The Institute describes itself as "a free-market think tank that seeks private solutions to public challenges facing Nevada, the West and the nation. The Institute's primary areas of focus are education and fiscal policy, with the goal of advancing free-market principles in both."[2]

2011 report

The Nevada Policy Research Institute released its 2011 Nevada Legislative Session Review & Report Card on June 28, 2011. The report card analyzed the 63 total legislative members on 78 votes for the Nevada State Senate and 67 for the Nevada Assembly. The votes were organized into the following categories: Transparency, Cost Savings, Excess Spending, Taxes, Subsidies, Regulation, Education Reform, Property Rights and Dillon's Rule. Average scores were 59 percent in the Arizona State Senate and 56 percent in the Arizona House of Representatives. Senate Republicans had the highest scores with an average score of 72.46%, followed by Assembly Republicans (64.43%), Senate Democrats (32.70%), and Assembly Democrats (31.58%).

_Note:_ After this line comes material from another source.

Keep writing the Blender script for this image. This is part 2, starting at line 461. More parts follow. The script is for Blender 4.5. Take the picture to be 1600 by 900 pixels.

In addition to the rankings, the report provides a textual review of the 76th legislative session. It focuses on the events leading up to a budgetary deal reached between the Democratically-controlled Senate and Assembly and the Republican Governor, Brian Sandoval. The compromise measure increased tax revenue and contained reforms to education, collective bargaining and other labor issues.[3]

Complete rankings

Methodology

The Nevada Policy Research Institute states that its grading system "is an adapted version of that used by the National Taxpayers Union to grade Congress." Like the NTU rankings, bills determined by the Institute to be of greater significance are weighted accordingly. Each is assigned a weight of 1 through 100, which the lawmaker earns by voting yes or no for the bill depending on the context. All scores are expressed as a percentage of the maximum possible number of points. No congressman has ever received a perfect score. According to the Institute, "a legislator with a score above 50 is considered to be an ally of economic liberty." The bills chosen are those that are determined to impact Nevada tax rates, "either directly or indirectly as the result of spending beyond available revenues," as well as "bills that would create hidden taxes through costly regulation and bills that provide targeted tax subsidies to politically favored recipients." Lawmakers can also gain points by voting for bills that improve education through structural reform, increase government transparency and protect property rights. The votes in 2011 were organized into the following categories: Transparency, Cost Savings, Excess Spending, Taxes, Subsidies, Regulation, Education Reform, Property Rights and Dillon's Rule.[3]